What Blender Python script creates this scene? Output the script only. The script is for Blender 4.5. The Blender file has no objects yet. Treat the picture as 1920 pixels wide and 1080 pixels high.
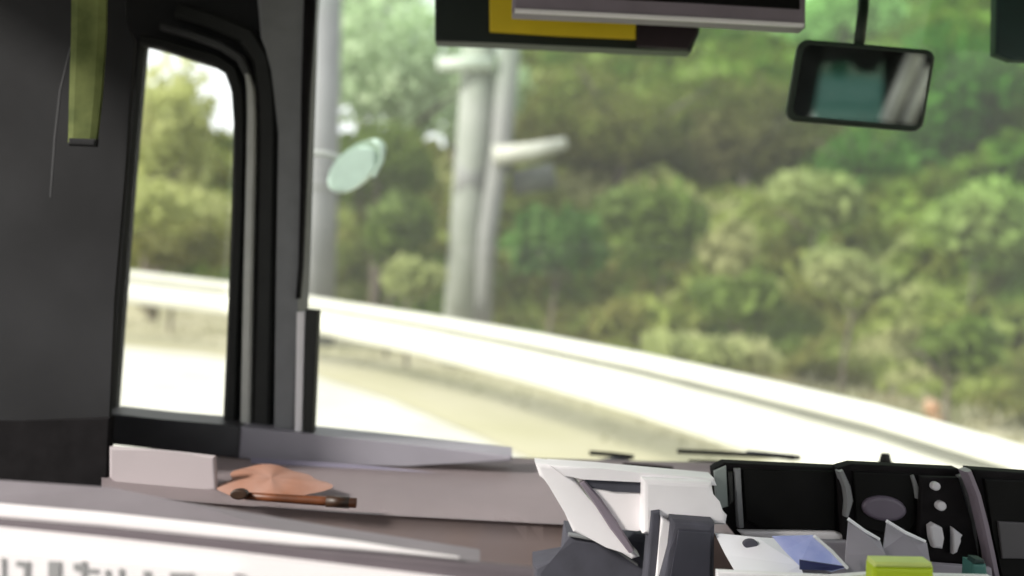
import bpy, bmesh, math, random
from mathutils import Vector, noise
random.seed(7)
S = bpy.context.scene
C = S.collection
R = math.radians

# ------------------------------------------------------------------ camera
FPX = 1800.0                       # focal length in photo pixels (1920 wide)
CAM = Vector((0, 0, 1.30))
pitch, roll = R(-0.8), R(4.0)
F = Vector((0, math.cos(pitch), math.sin(pitch)))
R0 = Vector((1, 0, 0)); U0 = R0.cross(F)
RT = math.cos(roll)*R0 + math.sin(roll)*U0
UP = -math.sin(roll)*R0 + math.cos(roll)*U0
cam = bpy.data.cameras.new('camera'); co = bpy.data.objects.new('camera', cam); C.objects.link(co)
from mathutils import Matrix
m3 = Matrix((RT, UP, -F)).transposed()
co.matrix_world = Matrix.Translation(CAM) @ m3.to_4x4()
cam.sensor_width = 36; cam.lens = FPX/1920*36
cam.clip_start = 0.02; cam.clip_end = 3000
cam.dof.use_dof = True; cam.dof.focus_distance = 1.4; cam.dof.aperture_fstop = 1.7
S.camera = co

# ------------------------------------------------------------------ light
SUN_AZ, SUN_EL = R(-116), R(29)      # azimuth from +Y (forward), clockwise; elevation
sd = Vector((math.sin(SUN_AZ)*math.cos(SUN_EL), math.cos(SUN_AZ)*math.cos(SUN_EL), math.sin(SUN_EL)))
sun = bpy.data.lights.new('sun', 'SUN'); sun.energy = 2.5; sun.angle = R(9); sun.color = (1, .96, .88)
so = bpy.data.objects.new('sun', sun); C.objects.link(so)
so.rotation_euler = sd.to_track_quat('Z', 'Y').to_euler()
w = bpy.data.worlds.new('World'); S.world = w; w.use_nodes = True
nt = w.node_tree
sky = nt.nodes.new('ShaderNodeTexSky'); sky.sky_type = 'NISHITA'; sky.sun_disc = False
sky.sun_elevation = SUN_EL; sky.sun_rotation = SUN_AZ
sky.dust_density = 4.0; sky.air_density = 1.0; sky.ozone_density = 0.6
bg = nt.nodes['Background']; bg.inputs[1].default_value = 0.15
# bright thin cloud over the blue
tc = nt.nodes.new('ShaderNodeTexCoord'); cn = nt.nodes.new('ShaderNodeTexNoise'); cn.inputs['Scale'].default_value = 2.2; cn.inputs['Detail'].default_value = 5
nt.links.new(tc.outputs['Generated'], cn.inputs['Vector'])
cr = nt.nodes.new('ShaderNodeMapRange'); cr.inputs[1].default_value = .25; cr.inputs[2].default_value = .6; cr.inputs[3].default_value = .7; cr.inputs[4].default_value = .97
nt.links.new(cn.outputs[0], cr.inputs[0])
cm = nt.nodes.new('ShaderNodeMix'); cm.data_type = 'RGBA'; cm.inputs[7].default_value = (4.9, 5.0, 5.0, 1)
nt.links.new(cr.outputs[0], cm.inputs[0]); nt.links.new(sky.outputs[0], cm.inputs[6]); nt.links.new(cm.outputs[2], bg.inputs[0])
S.view_settings.view_transform = 'Standard'; S.view_settings.look = 'None'
S.view_settings.exposure = 1.25; S.view_settings.gamma = 1
S.cycles.transparent_max_bounces = 16

# ------------------------------------------------------------------ helpers
def srgb(r, g, b):
    f = lambda c: ((c/255)/12.92 if c/255 <= .04045 else (((c/255)+.055)/1.055)**2.4)
    return (f(r), f(g), f(b))
def mat(name, col, rough=.6, var=.12, scale=12, metal=0, spec=.5, col2=None, emit=None, bump=0, coords='pos'):
    m = bpy.data.materials.new(name); m.use_nodes = True
    n = m.node_tree; b = n.nodes['Principled BSDF']
    b.inputs['Roughness'].default_value = rough; b.inputs['Metallic'].default_value = metal
    b.inputs['Specular IOR Level'].default_value = spec
    g = n.nodes.new('ShaderNodeNewGeometry')
    t = n.nodes.new('ShaderNodeTexNoise'); t.inputs['Scale'].default_value = scale; t.inputs['Detail'].default_value = 4
    n.links.new(g.outputs['Position'], t.inputs['Vector'])
    r = n.nodes.new('ShaderNodeValToRGB')
    a = col; c = col2 or tuple(min(1, v*(1+var)) for v in col)
    if col2 is None: a = tuple(v*(1-var) for v in col)
    r.color_ramp.elements[0].position = .32; r.color_ramp.elements[1].position = .68
    r.color_ramp.elements[0].color = (*a, 1); r.color_ramp.elements[1].color = (*c, 1)
    n.links.new(t.outputs[0], r.inputs[0]); n.links.new(r.outputs[0], b.inputs['Base Color'])
    if emit:
        b.inputs['Emission Color'].default_value = (*emit[:3], 1); b.inputs['Emission Strength'].default_value = emit[3]
    if bump:
        bp = n.nodes.new('ShaderNodeBump'); bp.inputs['Strength'].default_value = bump
        n.links.new(t.outputs[0], bp.inputs['Height']); n.links.new(bp.outputs[0], b.inputs['Normal'])
    return m
def P(x, y, d):
    return CAM + d*(F + (x-960)/FPX*RT + (540-y)/FPX*UP)
def tag(o, label=None, cat=None, group=None, kind=None):
    if label: o['label'] = label
    if cat: o['category'] = cat
    if group: o['group'] = group
    if kind: o['kind'] = kind
    return o
def empty(name, loc, label, cat, group=None):
    o = bpy.data.objects.new(name, None); C.objects.link(o); o.location = loc; o.empty_display_size = .05
    return tag(o, label, cat, group)
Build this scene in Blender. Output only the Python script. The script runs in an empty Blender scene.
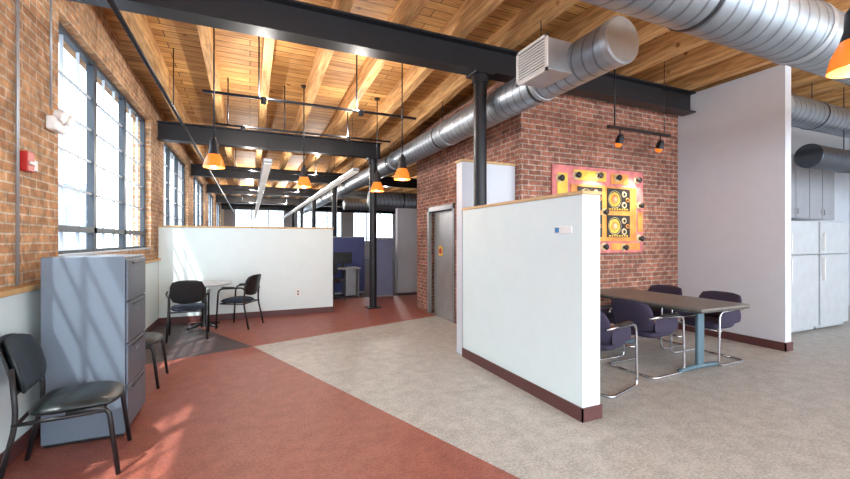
import bpy, bmesh, math, random
from mathutils import Vector, Matrix, Euler
random.seed(4)
scene=bpy.context.scene
COL=scene.collection
# ------------------------------------------------------------------ materials
def newmat(name):
    m=bpy.data.materials.new(name); m.use_nodes=True
    nt=m.node_tree; b=nt.nodes['Principled BSDF']
    return m,nt,b
def srgb(r,g,b):
    f=lambda c:(c/255/12.92) if c/255<=0.04045 else ((c/255+0.055)/1.055)**2.4
    return (f(r),f(g),f(b),1)
def plain(name,rgb,rough=0.5,metal=0.0,var=0.06,scale=6,bump=0.0,bscale=80,emit=None,estr=0):
    m,nt,b=newmat(name)
    c=srgb(*rgb)
    tc=nt.nodes.new('ShaderNodeTexCoord')
    n=nt.nodes.new('ShaderNodeTexNoise'); n.inputs['Scale'].default_value=scale; n.inputs['Detail'].default_value=4
    nt.links.new(tc.outputs['Object'],n.inputs['Vector'])
    r=nt.nodes.new('ShaderNodeValToRGB')
    r.color_ramp.elements[0].position=0.3; r.color_ramp.elements[1].position=0.7
    r.color_ramp.elements[0].color=tuple(x*(1-var) for x in c[:3])+(1,)
    r.color_ramp.elements[1].color=tuple(min(1,x*(1+var)) for x in c[:3])+(1,)
    nt.links.new(n.outputs['Fac'],r.inputs['Fac']); nt.links.new(r.outputs['Color'],b.inputs['Base Color'])
    b.inputs['Roughness'].default_value=rough; b.inputs['Metallic'].default_value=metal
    if bump:
        n2=nt.nodes.new('ShaderNodeTexNoise'); n2.inputs['Scale'].default_value=bscale
        nt.links.new(tc.outputs['Object'],n2.inputs['Vector'])
        bp=nt.nodes.new('ShaderNodeBump'); bp.inputs['Strength'].default_value=bump; bp.inputs['Distance'].default_value=0.01
        nt.links.new(n2.outputs['Fac'],bp.inputs['Height']); nt.links.new(bp.outputs['Normal'],b.inputs['Normal'])
    if emit:
        b.inputs['Emission Color'].default_value=srgb(*emit); b.inputs['Emission Strength'].default_value=estr
    return m
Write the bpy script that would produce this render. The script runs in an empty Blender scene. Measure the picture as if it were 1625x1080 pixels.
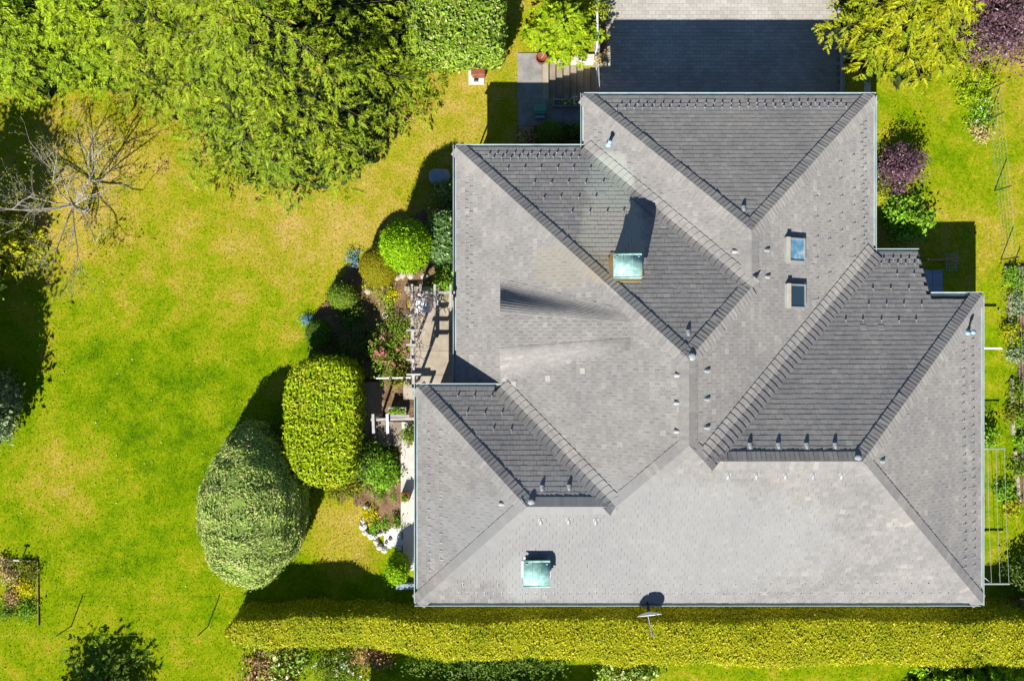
------------------------------------------------------------
**BRIEF**
Every line from the top of the entries through the line that holds "R = math.radians" is to be quoted exactly, please, and nothing else; omit the pictures.

**RESPONSE BELOW**
What Blender Python script creates this scene? Output the script only. The script is for Blender 4.5. The Blender file has no objects yet. Treat the picture as 1920 pixels wide and 1080 pixels high.
import bpy, bmesh, math, random
from mathutils import Vector, noise
random.seed(7)
S = bpy.context.scene
C = S.collection
R = math.radians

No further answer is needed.